Chi comanda in Italia?
Riflessioni sui nuovi Sicofanti della giustizia italiana
Un’antica vocazione degli
italiani è quella di genuflettersi osannando i poteri considerati
“provvidenziali”.
In un ieri passato
l’invocazione era per il Duce, supremo reggitore dei destini della Patria
Imperiale.
Con la caduta del Fascio,
la “ribellione delle masse” si stemperò nell’attesa salvifica di una pletora di
partiti, i quali avrebbero determinato le future sorti della fantomatica
repubblica parlamentare fondata sul lavoro!
In definitiva tutti i
sedimenti di culture confessionali, integralistiche, fideistiche di matrice sia
cattolica che marxista, cospiravano a determinare le tendenze irreparabilmente
politiche per le future generazioni.
Un effetto di tali guasti è
la infatuazione dei municipali (rectius cittadini) per l’opera (sic…) della
Magistratura.
Si tratta in fondo di
antichi retaggi od eredità inquisitoriali, che inducono larghe fasce di
cittadini ad amare di più il pubblico Ministero e il Giudice, anziché la
Difesa.
Su questa
costituzionalmente insana esaltazione, alimentata giornalmente dai mass-media, si
asside il nuovo culto pagano del “potere giudiziario”, considerato dal popolo come
il reale detentore del potere temporale titolato da questi simulati papi, che avocano
una serie di ingenti poteri, impensabili in passato, alimentati dalle
sacrosante inchieste di mafia e tangenti oltreché dall’esorbitante sacrificio,
ingiusto, pagato con la vita da alcuni esemplari magistrati.
Ma il potere
straordinariamente pervasivo, pregno di effetti di eccezionale gravità
invadente le sorti democratiche, è lo scardinamento operato dai giudici
attraverso la obbligatorietà dell’azione penale o l’ininterrotta e delegata iniziativa
investigativa contro i rappresentanti parlamentari del regime democratico
popolare.
Questo scardinamento si è
concretizzato in due importanti punti:
- il primo, si è
materializzato nella modifica strutturale ed incostituzionale dell’immunità
parlamentare, nata come prerogativa storica a tutela dei Parlamenti contro gli
attacchi del potere regio, è finita oggi in Italia col soggiacere alla
imposizione del nuovo “potere sovrano”, quello giudiziario, il quale con una
pressione demolitiva continua ha finito col condizionare le stesse decisioni
delle assemblee popolari;
- il secondo, ha preso
corpo attraverso l’alterazione costituzionale del rapporto fiduciario tra il
potere esecutivo e legislativo e quello Presidenziale.
I Presidenti della
Repubblica, massima espressione costituzionale della funzione di controllo e di
indirizzo politico, hanno dovuto soggiacere al clima di supremazia del potere
giudiziario aggravando la grave asimmetria tra i poteri dello Stato con degli
psico-risibili comportamenti che da un lato esortavano alla concordia nei
rapporti tra poteri, dall’altro davano la carica a magistrati “giustizieri” od
“orologieri”, facendo così mostra di dubbio rigore costituzionale.

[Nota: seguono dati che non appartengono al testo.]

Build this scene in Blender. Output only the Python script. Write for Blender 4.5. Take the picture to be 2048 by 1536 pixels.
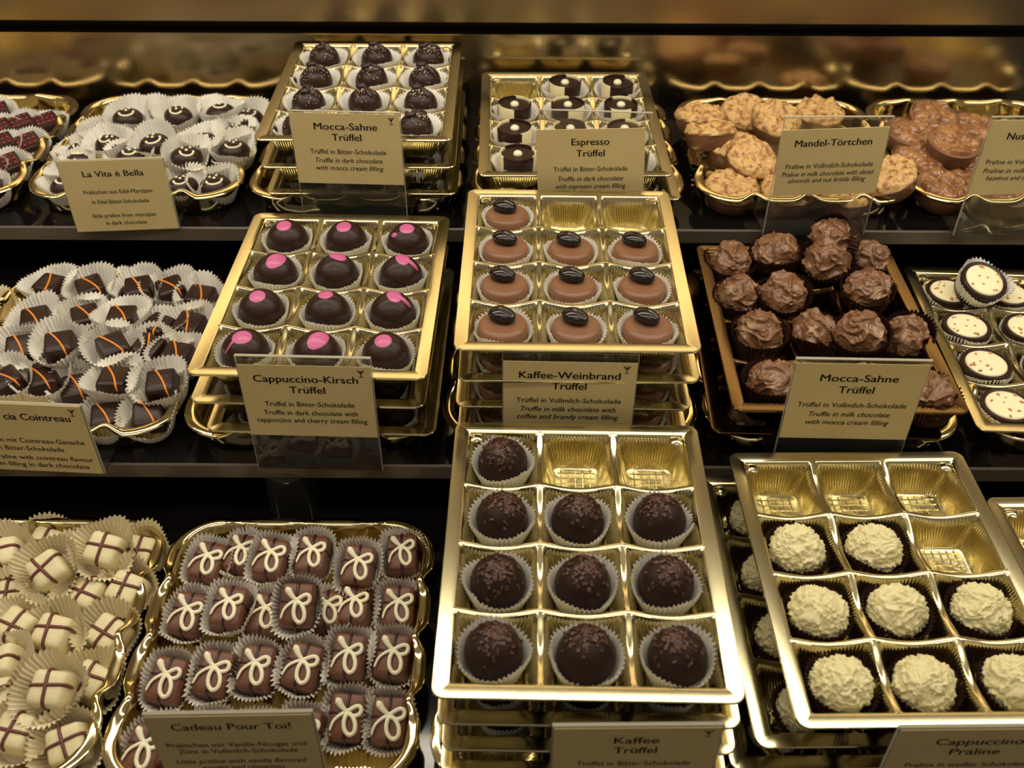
import bpy, math, random
from mathutils import Vector, Matrix, noise
PI = math.pi
sc = bpy.context.scene
COL = sc.collection
for o in list(bpy.data.objects): bpy.data.objects.remove(o)

# ---------------------------------------------------------------- camera, world, lights, exposure
ZC = 442.0                      # eye height in mm above the bottom shelf; all lengths below are in mm
S = 0.001
FPX, PITCH, ROLL = 2012.0, math.radians(40.0), math.radians(0.3)
_f = Vector((0, math.cos(PITCH), -math.sin(PITCH)))
_r0 = Vector((1, 0, 0)); _u0 = _r0.cross(_f)
_r = _r0*math.cos(ROLL) + _u0*math.sin(ROLL)
_u = _u0*math.cos(ROLL) - _r0*math.sin(ROLL)
cam_d = bpy.data.cameras.new('camera'); cam = bpy.data.objects.new('camera', cam_d); COL.objects.link(cam)
cam.matrix_world = Matrix(((_r.x, _u.x, -_f.x, 0), (_r.y, _u.y, -_f.y, 0), (_r.z, _u.z, -_f.z, ZC*S), (0, 0, 0, 1)))
cam_d.sensor_fit = 'HORIZONTAL'; cam_d.sensor_width = 17.3; cam_d.lens = 17.3*FPX/2048.0
cam_d.clip_start = 0.01; cam_d.clip_end = 50
cam_d.dof.use_dof = True; cam_d.dof.focus_distance = 0.57; cam_d.dof.aperture_fstop = 5.6
sc.camera = cam

w = bpy.data.worlds.new('shop'); sc.world = w; w.use_nodes = True
bg = w.node_tree.nodes['Background']; bg.inputs[0].default_value = (1.0, 0.84, 0.66, 1); bg.inputs[1].default_value = 0.28
def area(name, loc, aim, sx, sy, energy, color):
    l = bpy.data.lights.new(name, 'AREA'); l.shape = 'RECTANGLE'; l.size = sx*S; l.size_y = sy*S
    l.energy = energy; l.color = color
    o = bpy.data.objects.new(name, l); COL.objects.link(o)
    o.location = Vector(loc)*S
    d = Vector(aim) - Vector(loc)
    o.rotation_euler = d.to_track_quat('-Z', 'Y').to_euler()
    return o
WARM = (1.0, 0.90, 0.72)
area('front_case_lamp', (0, 290, ZC+190), (0, 420, 40), 1500, 50, 5.0, WARM)
area('rear_case_lamp', (0, 545, ZC+75), (0, 500, 0), 1500, 40, 4.2, WARM)
area('front_fill_light', (-250, -500, ZC+900), (0, 500, 60), 900, 500, 2.2, (1.0, 0.90, 0.78))  # soft fill added above and behind the viewer, no lamp of the shop
vs = sc.view_settings; vs.view_transform = 'Standard'; vs.look = 'None'; vs.gamma = 1; vs.use_curve_mapping = False
vs.exposure = -0.32

def P(px, py, zr):
    """Point at height zr (mm, relative to the eye) that the photo shows at (px, py); world mm."""
    d = _f + _r*((px-1024)/FPX) - _u*((py-768)/FPX)
    t = zr/d.z
    return Vector((d.x*t, d.y*t, zr+ZC))

# ---------------------------------------------------------------- materials
MATS = {}
def new_mat(name):
    m = bpy.data.materials.new(name); m.use_nodes = True; MATS[name] = m
    nt = m.node_tree; return m, nt, nt.nodes['Principled BSDF']
def mat(name, col, rough=0.5, metal=0.0, spec=0.5, sss=0.0, bump=None, mix=None, coat=0.0):
    m, nt, b = new_mat(name)
    b.inputs['Base Color'].default_value = (*col, 1); b.inputs['Roughness'].default_value = rough
    b.inputs['Metallic'].default_value = metal; b.inputs['Specular IOR Level'].default_value = spec
    if coat: b.inputs['Coat Weight'].default_value = coat; b.inputs['Coat Roughness'].default_value = 0.15
    if sss:
        b.inputs['Subsurface Weight'].default_value = sss; b.inputs['Subsurface Radius'].default_value = (0.003, 0.002, 0.001)
    tc = nt.nodes.new('ShaderNodeTexCoord')
    if bump:
        sc_, st, dist = bump
        n = nt.nodes.new('ShaderNodeTexNoise'); mp = nt.nodes.new('ShaderNodeMapping')
        mp.inputs['Scale'].default_value = sc_ if isinstance(sc_, tuple) else (sc_,)*3
        n.inputs['Scale'].default_value = 1.0; n.inputs['Detail'].default_value = 4
        bp = nt.nodes.new('ShaderNodeBump'); bp.inputs['Strength'].default_value = st; bp.inputs['Distance'].default_value = dist
        nt.links.new(tc.outputs['Object'], mp.inputs[0]); nt.links.new(mp.outputs[0], n.inputs['Vector'])
        nt.links.new(n.outputs['Fac'], bp.inputs['Height']); nt.links.new(bp.outputs[0], b.inputs['Normal'])
    if mix:
        c2, scale, lo, hi = mix
        n = nt.nodes.new('ShaderNodeTexNoise'); n.inputs['Scale'].default_value = scale; n.inputs['Detail'].default_value = 5
        rp = nt.nodes.new('ShaderNodeValToRGB'); rp.color_ramp.elements[0].position = lo; rp.color_ramp.elements[1].position = hi
        rp.color_ramp.elements[0].color = (*col, 1); rp.color_ramp.elements[1].color = (*c2, 1)
        nt.links.new(tc.outputs['Object'], n.inputs['Vector']); nt.links.new(n.outputs['Fac'], rp.inputs[0])
        nt.links.new(rp.outputs[0], b.inputs['Base Color'])
    return m
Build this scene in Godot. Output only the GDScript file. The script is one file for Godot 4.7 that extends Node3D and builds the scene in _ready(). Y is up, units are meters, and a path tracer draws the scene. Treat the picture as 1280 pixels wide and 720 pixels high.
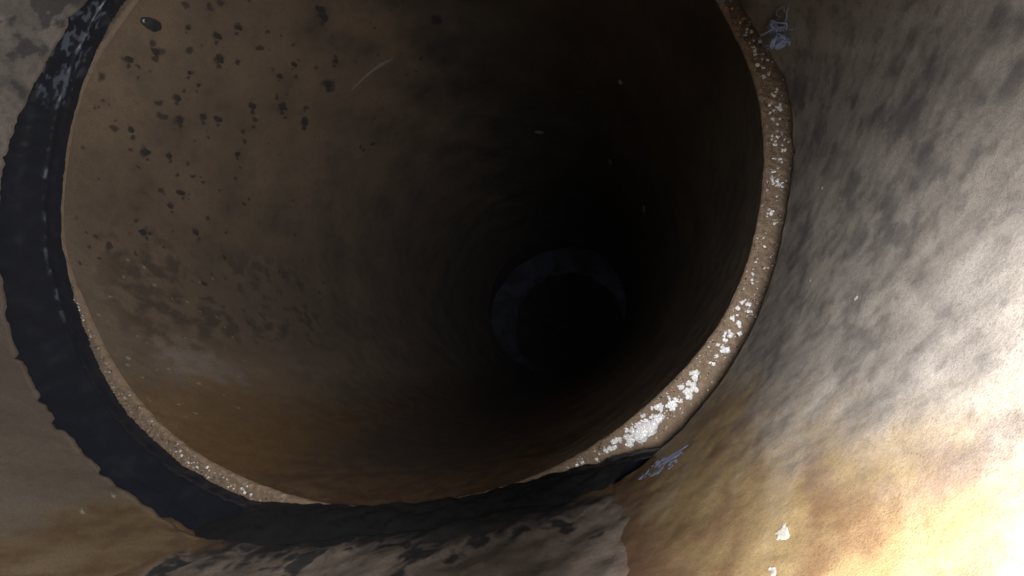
extends Node3D
# Inside a clay sewer pipe, looking across an open joint into the next length. Axis of the far length is -Z, metres.

const NEAR_AXIS := Vector2(-0.0011, -0.008)
const NEAR_END := -0.0931
const LIP := -0.1052
const FAR_END := -0.645
# Bore radius every 15 degrees (the clay is not truly round), in thousandths of a metre
const NEAR_R := [102.0, 96.6, 95.2, 95, 95, 95, 95, 95, 95, 95, 95.5, 98.4, 101.8, 101.7, 101.1, 98.8, 97.6, 97.5, 97.5, 97.8, 98.5, 101.5, 102.9, 102.4]
const LIP_R := [100.2, 96.6, 96, 96, 96, 96, 96, 96, 96, 96.2, 97.4, 100.5, 100.3, 100.7, 97.6, 97.2, 97, 96.6, 97.2, 97.7, 99.6, 101.2, 103.1, 102.1]
const SEAL_R := [109.5, 108, 106, 104, 103, 102, 101, 100.5, 100, 99.8, 99.7, 100.1, 99.7, 100.2, 99.4, 100.9, 100.7, 100.1, 97.4, 98.1, 101.6, 110.0, 110.5, 110.3]

# dark spots on the far wall: degrees, depth mm, size mm
const SPOTS := [[153.6, 13.1, 1.5], [146.9, 32.1, 1.5], [145.7, 16.9, 0.8], [143, 26.5, 1.2], [138.6, 30, 1.0], [159.4, 27.2, 1.1], [153.3, 25.9, 0.8], [154.6, 31.2, 0.7], [157.7, 8.1, 1.2], [151.5, 54.5, 1.7], [146.9, 67.5, 1.7], [140.9, 56.5, 1.2], [136.1, 58.1, 1.1], [133.6, 78.8, 2.4], [146.5, 82.9, 1.9], [163.3, 31.7, 1.5], [160, 39.1, 1.1], [158.8, 44.7, 1.3], [170, 17.1, 1.2], [173, 23.5, 1.3], [171.7, 32, 1.1], [178.7, 38.5, 1.3], [182.6, 35.2, 0.9], [190, 25.4, 1.4], [96.2, 76.2, 2.2], [122, 50.7, 1.8], [121.2, 46.7, 1.6], [127.5, 72, 1.3], [164, 60, 1.2], [187, 47, 1.4]]

var N := {}
var rng := RandomNumberGenerator.new()
var grain_tex: Texture2D
var grain_bump: Texture2D
var lut := PackedByteArray()
var taken := {}

# ---------------------------------------------------------------- helpers
func noise(called: String, freq: float, octaves := 3, seed_value := 1) -> void:
	var n := FastNoiseLite.new()
	n.noise_type = FastNoiseLite.TYPE_SIMPLEX_SMOOTH
	n.seed = seed_value
	n.frequency = freq
	n.fractal_type = FastNoiseLite.FRACTAL_FBM if octaves > 1 else FastNoiseLite.FRACTAL_NONE
	n.fractal_octaves = octaves
	N[called] = n

func ring(table: Array, deg: float) -> float:
	var x := fposmod(deg, 360.0) / 15.0
	var i := int(x)
	var t := x - i
	var p0: float = table[(i + 23) % 24]
	var p1: float = table[i % 24]
	var p2: float = table[(i + 1) % 24]
	var p3: float = table[(i + 2) % 24]
	return 0.001 * (p1 + 0.5 * t * (p2 - p0 + t * (2.0 * p0 - 5.0 * p1 + 4.0 * p2 - p3 + t * (3.0 * (p1 - p2) + p3 - p0))))

func band(x: float, a: float, b: float, soft: float) -> float:
	return smoothstep(a - soft, a + soft, x) * (1.0 - smoothstep(b - soft, b + soft, x))

func dir2(deg: float) -> Vector2:
	return Vector2(cos(deg_to_rad(deg)), sin(deg_to_rad(deg)))

func rough_n(p: Vector3, amp: float) -> float:
	return amp * (N.lump.get_noise_3dv(p) + 0.6 * N.pit.get_noise_3dv(p))

func near_wall(deg: float, z: float, lift := 0.0) -> Vector3:
	var d := dir2(deg)
	var p := Vector3(d.x * 0.1, d.y * 0.1, z)
	var r := ring(NEAR_R, deg) + rough_n(p, 0.00014) - lift
	return Vector3(NEAR_AXIS.x + d.x * r, NEAR_AXIS.y + d.y * r, z)

func far_axis(s: float) -> Vector2:
	return Vector2(0.016, 0.003) * (s / 0.54)

func far_wall(deg: float, s: float, lift := 0.0) -> Vector3:
	var d := dir2(deg)
	var p := Vector3(d.x * 0.1, d.y * 0.1, s + 3.0)
	var r := lerpf(ring(LIP_R, deg), 0.1, smoothstep(0.0, 0.35, s)) + rough_n(p, 0.00015) - lift
	var a := far_axis(s)
	return Vector3(a.x + d.x * r, a.y + d.y * r, LIP - s)

func rim_point(deg: float, r: float, proud := 0.0) -> Vector3:
	var d := dir2(deg)
	return Vector3(d.x * r, d.y * r, LIP + proud)

# A grid of points into one mesh. flip turns its faces over.
func grid(P: PackedVector3Array, nu: int, nv: int, UV := PackedVector2Array(), flip := false, keep := PackedByteArray()) -> ArrayMesh:
	var nrm := PackedVector3Array()
	nrm.resize(P.size())
	var closed := P[0].distance_to(P[nu - 1]) < 1e-6
	for j in nv:
		for i in nu:
			var a := i - 1
			var b := i + 1
			if closed:
				a = nu - 2 if a < 0 else a
				b = 1 if b > nu - 1 else b
			a = maxi(a, 0)
			b = mini(b, nu - 1)
			var du := P[j * nu + b] - P[j * nu + a]
			var dv := P[mini(j + 1, nv - 1) * nu + i] - P[maxi(j - 1, 0) * nu + i]
			var n := du.cross(dv).normalized()
			nrm[j * nu + i] = n if flip else -n
	var idx := PackedInt32Array()
	for j in nv - 1:
		for i in nu - 1:
			var q := j * nu + i
			if keep.size() and not (keep[q] or keep[q + 1] or keep[q + nu] or keep[q + nu + 1]):
				continue
			if flip:
				idx.append_array([q, q + nu, q + 1, q + 1, q + nu, q + nu + 1])
			else:
				idx.append_array([q, q + 1, q + nu, q + 1, q + nu + 1, q + nu])
	var arr := []
	arr.resize(Mesh.ARRAY_MAX)
	arr[Mesh.ARRAY_VERTEX] = P
	arr[Mesh.ARRAY_NORMAL] = nrm
	arr[Mesh.ARRAY_INDEX] = idx
	if UV.size():
		arr[Mesh.ARRAY_TEX_UV] = UV
		arr[Mesh.ARRAY_TEX_UV2] = UV
	var m := ArrayMesh.new()
	m.add_surface_from_arrays(Mesh.PRIMITIVE_TRIANGLES, arr)
	return m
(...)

Di tale pseudo-rigorismo in
questo periodo di grave ed inarrestabile regressione morale, economica e
finanziaria ne faremmo certamente a meno, concretando gli elogi agli
infaticabili e indefessi magistrati che silentemente prestano la loro retribuita
opera, con quelli vergati con inchiostro indelebile dal giurista Piero Calamandrei,
il quale affermava come “È arduo codificare l'indipendenza. Occorrono certo la
terzietà e l'imparzialità ma occorre anche che terzietà e imparzialità siano
assicurate sotto il profilo dell'apparenza... Il giudice ad esempio dovrebbe
consumare i suoi pasti in assoluta solitudine.”